Sunday, February 26, 2012

One Body of Many Members

If any of you are fortunate enough to remember Slim Goodbody, you will remember that he wore a skin tight suit that showed all the bones and organs of the body, while he pranced around and taught kids (and maybe adults) valuable lessons on how to stay fit and healthy. The memory brings an awkward smile to my face. Wasn't that suit a little inappropriate to wear around little kids? I could be wrong. Anyway, the reason I bring him up in this post is that people like, and have liked for as long as I've been sucking wind, to be given advice on how to feel great and live longer. We want slim, good bodies (budum ching). I'm here to reflect on what it means to have a healthy Church body in this post. I don't know if people are as hungry for this information as they are for that of Slim's ilk, but "ni modo" as they say in Spanish.

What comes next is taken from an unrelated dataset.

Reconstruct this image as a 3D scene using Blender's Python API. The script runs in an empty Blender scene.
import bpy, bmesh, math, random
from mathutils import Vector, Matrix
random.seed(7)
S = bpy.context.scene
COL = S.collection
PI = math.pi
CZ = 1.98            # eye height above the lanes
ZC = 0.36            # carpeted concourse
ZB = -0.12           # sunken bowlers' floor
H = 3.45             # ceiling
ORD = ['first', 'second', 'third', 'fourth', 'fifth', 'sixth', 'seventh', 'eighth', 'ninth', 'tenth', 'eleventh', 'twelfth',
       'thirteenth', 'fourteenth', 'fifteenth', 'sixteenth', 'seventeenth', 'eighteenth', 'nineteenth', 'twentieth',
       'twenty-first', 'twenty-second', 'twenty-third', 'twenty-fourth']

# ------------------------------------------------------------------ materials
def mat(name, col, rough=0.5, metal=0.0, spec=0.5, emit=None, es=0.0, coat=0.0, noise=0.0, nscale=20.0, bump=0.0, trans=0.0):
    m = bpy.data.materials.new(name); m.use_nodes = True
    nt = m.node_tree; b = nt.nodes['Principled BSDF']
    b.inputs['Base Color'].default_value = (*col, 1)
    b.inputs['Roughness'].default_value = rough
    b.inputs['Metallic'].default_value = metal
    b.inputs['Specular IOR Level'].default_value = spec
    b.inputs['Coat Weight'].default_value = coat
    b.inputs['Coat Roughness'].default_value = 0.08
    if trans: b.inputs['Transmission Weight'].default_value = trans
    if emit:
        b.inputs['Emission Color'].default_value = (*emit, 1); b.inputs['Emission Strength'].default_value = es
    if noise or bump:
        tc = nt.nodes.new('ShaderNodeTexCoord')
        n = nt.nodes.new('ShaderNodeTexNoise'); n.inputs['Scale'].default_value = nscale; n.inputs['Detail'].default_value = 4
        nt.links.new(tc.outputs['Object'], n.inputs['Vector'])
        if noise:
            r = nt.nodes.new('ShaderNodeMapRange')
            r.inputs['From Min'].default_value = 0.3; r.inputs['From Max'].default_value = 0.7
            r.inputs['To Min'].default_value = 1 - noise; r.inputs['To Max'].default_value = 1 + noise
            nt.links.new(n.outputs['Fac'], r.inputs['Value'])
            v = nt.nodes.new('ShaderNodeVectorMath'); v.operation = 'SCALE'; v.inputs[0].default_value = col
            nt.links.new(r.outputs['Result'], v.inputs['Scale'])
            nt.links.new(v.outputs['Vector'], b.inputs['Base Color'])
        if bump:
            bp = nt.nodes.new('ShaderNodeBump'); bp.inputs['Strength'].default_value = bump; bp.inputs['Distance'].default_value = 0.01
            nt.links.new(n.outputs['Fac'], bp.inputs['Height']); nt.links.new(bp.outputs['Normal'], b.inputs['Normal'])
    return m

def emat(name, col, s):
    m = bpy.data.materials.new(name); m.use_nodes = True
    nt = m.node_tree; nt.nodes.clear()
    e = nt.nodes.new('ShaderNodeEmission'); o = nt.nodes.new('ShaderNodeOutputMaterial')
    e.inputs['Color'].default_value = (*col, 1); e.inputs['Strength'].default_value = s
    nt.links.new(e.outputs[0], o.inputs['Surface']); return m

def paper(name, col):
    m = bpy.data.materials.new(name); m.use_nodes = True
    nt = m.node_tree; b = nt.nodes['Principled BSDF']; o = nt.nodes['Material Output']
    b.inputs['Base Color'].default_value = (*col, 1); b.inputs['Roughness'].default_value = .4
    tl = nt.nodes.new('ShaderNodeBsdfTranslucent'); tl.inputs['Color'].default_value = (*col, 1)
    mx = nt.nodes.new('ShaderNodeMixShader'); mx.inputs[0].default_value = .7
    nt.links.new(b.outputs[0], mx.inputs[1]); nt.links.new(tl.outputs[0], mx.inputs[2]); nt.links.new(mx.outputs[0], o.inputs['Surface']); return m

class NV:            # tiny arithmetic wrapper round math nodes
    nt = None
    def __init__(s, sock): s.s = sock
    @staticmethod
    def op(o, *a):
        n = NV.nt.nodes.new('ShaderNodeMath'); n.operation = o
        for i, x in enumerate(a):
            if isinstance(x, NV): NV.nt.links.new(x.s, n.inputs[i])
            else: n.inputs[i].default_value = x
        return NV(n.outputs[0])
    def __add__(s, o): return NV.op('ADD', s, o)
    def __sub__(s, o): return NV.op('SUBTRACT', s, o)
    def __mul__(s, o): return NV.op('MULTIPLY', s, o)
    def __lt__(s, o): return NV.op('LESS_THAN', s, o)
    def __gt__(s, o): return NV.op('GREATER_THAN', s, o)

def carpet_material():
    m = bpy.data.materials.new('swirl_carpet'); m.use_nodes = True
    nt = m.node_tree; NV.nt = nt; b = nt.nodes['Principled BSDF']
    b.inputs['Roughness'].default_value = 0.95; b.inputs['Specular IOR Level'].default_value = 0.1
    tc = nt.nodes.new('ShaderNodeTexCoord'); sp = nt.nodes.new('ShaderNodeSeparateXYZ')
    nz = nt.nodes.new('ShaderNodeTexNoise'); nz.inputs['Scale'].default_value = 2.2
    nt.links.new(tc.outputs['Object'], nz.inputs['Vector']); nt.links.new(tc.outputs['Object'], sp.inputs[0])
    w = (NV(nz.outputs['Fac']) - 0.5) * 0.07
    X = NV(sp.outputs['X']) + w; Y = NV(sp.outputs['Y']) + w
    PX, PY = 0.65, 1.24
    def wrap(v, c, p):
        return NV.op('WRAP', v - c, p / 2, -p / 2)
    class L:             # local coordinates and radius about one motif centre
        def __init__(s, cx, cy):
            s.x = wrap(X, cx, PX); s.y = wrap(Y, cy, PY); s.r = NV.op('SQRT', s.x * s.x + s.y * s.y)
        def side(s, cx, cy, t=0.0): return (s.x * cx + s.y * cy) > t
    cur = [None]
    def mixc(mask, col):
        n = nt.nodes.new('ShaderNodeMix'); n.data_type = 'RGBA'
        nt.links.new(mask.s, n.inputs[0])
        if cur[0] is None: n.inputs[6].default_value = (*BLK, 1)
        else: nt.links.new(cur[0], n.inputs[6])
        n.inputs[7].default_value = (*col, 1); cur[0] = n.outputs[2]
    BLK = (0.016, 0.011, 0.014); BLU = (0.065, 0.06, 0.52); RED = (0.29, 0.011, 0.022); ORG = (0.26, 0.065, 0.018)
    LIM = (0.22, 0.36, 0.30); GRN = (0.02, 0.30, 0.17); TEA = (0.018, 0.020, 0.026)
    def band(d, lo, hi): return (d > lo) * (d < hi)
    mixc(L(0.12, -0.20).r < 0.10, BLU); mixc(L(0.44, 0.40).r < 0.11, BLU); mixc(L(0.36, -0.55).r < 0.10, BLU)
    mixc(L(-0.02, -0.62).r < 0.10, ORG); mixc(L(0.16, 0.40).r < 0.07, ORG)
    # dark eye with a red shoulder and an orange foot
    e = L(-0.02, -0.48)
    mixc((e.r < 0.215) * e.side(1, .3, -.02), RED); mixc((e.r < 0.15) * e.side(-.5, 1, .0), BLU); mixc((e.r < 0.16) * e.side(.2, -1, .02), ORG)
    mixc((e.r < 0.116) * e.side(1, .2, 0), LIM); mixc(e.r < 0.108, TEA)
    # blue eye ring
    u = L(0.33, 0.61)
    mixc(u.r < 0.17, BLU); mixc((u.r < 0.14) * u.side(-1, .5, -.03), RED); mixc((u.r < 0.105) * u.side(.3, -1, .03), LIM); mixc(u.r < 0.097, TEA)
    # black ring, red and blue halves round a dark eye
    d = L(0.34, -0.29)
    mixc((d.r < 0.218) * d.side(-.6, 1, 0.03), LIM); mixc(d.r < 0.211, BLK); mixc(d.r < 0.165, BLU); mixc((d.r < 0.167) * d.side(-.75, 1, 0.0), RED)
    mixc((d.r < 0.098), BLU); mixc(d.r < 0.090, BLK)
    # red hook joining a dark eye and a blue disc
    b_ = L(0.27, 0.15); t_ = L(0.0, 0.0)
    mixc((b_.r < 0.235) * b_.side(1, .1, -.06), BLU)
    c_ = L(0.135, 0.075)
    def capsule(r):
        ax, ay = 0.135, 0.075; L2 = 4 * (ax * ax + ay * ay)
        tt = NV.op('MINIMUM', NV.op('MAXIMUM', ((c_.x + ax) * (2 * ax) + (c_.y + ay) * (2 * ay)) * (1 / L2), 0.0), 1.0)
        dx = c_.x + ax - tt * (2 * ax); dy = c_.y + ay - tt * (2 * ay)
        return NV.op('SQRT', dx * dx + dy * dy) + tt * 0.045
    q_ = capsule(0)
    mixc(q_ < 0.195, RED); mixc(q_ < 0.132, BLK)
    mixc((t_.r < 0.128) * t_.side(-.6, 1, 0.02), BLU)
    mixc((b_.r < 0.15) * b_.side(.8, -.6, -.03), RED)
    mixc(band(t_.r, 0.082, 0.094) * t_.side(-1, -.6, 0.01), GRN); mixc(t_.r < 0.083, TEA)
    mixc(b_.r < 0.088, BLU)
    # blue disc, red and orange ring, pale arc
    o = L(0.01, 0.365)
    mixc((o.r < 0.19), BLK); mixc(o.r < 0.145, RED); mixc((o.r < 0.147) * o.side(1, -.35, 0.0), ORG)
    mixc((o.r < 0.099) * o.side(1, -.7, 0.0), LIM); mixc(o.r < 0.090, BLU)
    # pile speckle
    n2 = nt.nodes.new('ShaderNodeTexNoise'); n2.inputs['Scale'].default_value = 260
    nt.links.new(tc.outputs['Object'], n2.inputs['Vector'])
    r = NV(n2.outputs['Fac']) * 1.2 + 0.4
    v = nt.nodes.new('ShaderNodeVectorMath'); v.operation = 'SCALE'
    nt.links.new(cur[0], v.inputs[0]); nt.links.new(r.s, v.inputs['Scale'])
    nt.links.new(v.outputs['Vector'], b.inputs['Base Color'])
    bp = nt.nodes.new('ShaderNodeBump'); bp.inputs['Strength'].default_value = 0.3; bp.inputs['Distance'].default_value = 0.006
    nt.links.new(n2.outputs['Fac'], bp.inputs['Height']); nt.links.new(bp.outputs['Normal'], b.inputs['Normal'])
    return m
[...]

It struck me today during church that there is something so fitting to be assembled with people who hold the same beliefs as me saying, in effect, in unison "isn't our God beautiful?" Say what you want about group think or brainwashing, to corporately praise something, especially the thing that you believe is the most deserving of praise is fulfilling, satisfying. It does a body good, also.

After our service this morning, in preparation for Lent, we had a forgiveness ceremony. During this service every person in the church says to every other person, "please forgive me if I've offended you," while bowing to the other person, who then says the same thing back. Both exchange a kiss on both cheeks, then one more for good measure (we are Trinitarian, after all) while saying, "I forgive you (in the name of Christ)." Awkward as this was, it made me think of learning how to dance with my wife. As we went around the circle I found myself moved by the love of each member in our small Parrish. Jesus Christ was truly, really there. I heard a Catholic speaker say once that, next to the Eucharist, your neighbor is the holiest thing presented to your senses. I felt that way today.

I have more to say on the topic of membership, but I'll wrap up for now with a small excerpt from C.S. Lewis' lecture of the same title:

No Christian and, indeed, no historian could accept the epigram which defines religion as "what a man does with his solitude." It was one of the Wesleys, I think, who said the New Testament knows nothing of solitary religion. We are forbidden to neglect the assembling of ourselves together. Christianity is already institutional in the earliest of its documents. The Church is the Bride of Christ. We are members of one another.